Why fascism always appears in economically struggling countries.

Freikorps members flying the flag of the German Empire during the Kapp Putsch, Munich, 1920.

When people suffer from economic struggles, particularly over a prolonged period, they become desperate for someone to step up to the plate and offer solutions they cannot devise for themselves. People become conditioned through desperation for a strong leader to take charge and “lead the way to prosperity.”

Desperation causes people to lose perspective, while critical thinking skills suffer from a need to quell the pain. Anyone who can convincingly present themselves as a saviour will be welcomed with open arms.

Even though the solutions to economic problems may be obvious, they’re also too far out of reach of hope to implement them.

In today’s world, we are dominated by a handful of wealthy people who control all our systems with deaf ears to the cries of the suffering. Most of their focus is on their well-being, fortunes, and plans for their futures and legacies. The rest of us matter only insofar as we can be useful to them.

As our economies have become global and our economic infrastructures have become multinational entities, we have lost our communities.

Only a few decades ago, our communities thrived by our connectedness to each other.

We have lost that, while those who have been the greatest beneficiaries of a global economy have lost their sense of community attachment because the entire globe is their playground.

The plutocrats among us who are most responsible for the economic hardships suffered by millions are entirely due to their wins at the expense of the millions suffering today. Their goal has never been to raise humanity out of poverty, even though that has been the promise of capitalism.

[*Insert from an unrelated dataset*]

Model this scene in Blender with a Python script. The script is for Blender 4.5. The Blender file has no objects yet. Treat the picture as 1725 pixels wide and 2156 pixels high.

They have their armies of servants at their disposal to secure themselves against resistance and to continue reshaping the world into their image. They are perceived as being too far beyond the reach of laws to allow the little people any sense of hope for justice.

Anyone who can present themselves as a leader capable of alleviating their suffering is welcomed with a total investment of all their hopes and dreams, while a widespread perception of one capable of rising to that need is one from among the untouchable class. That’s why someone like Donald Trump can succeed in assuming control of an entire party through a cult level of worship.

The trouble is that leaders who claim to be their solution also demand their unquestioning loyalty and obedience. That’s the key which opens the door to fascism because the only way for a single leader to wield enough power is to align themselves with the existing status quo of power.

Donald Trump — “Nobody know the system better than me, which is why I alone can fix it.”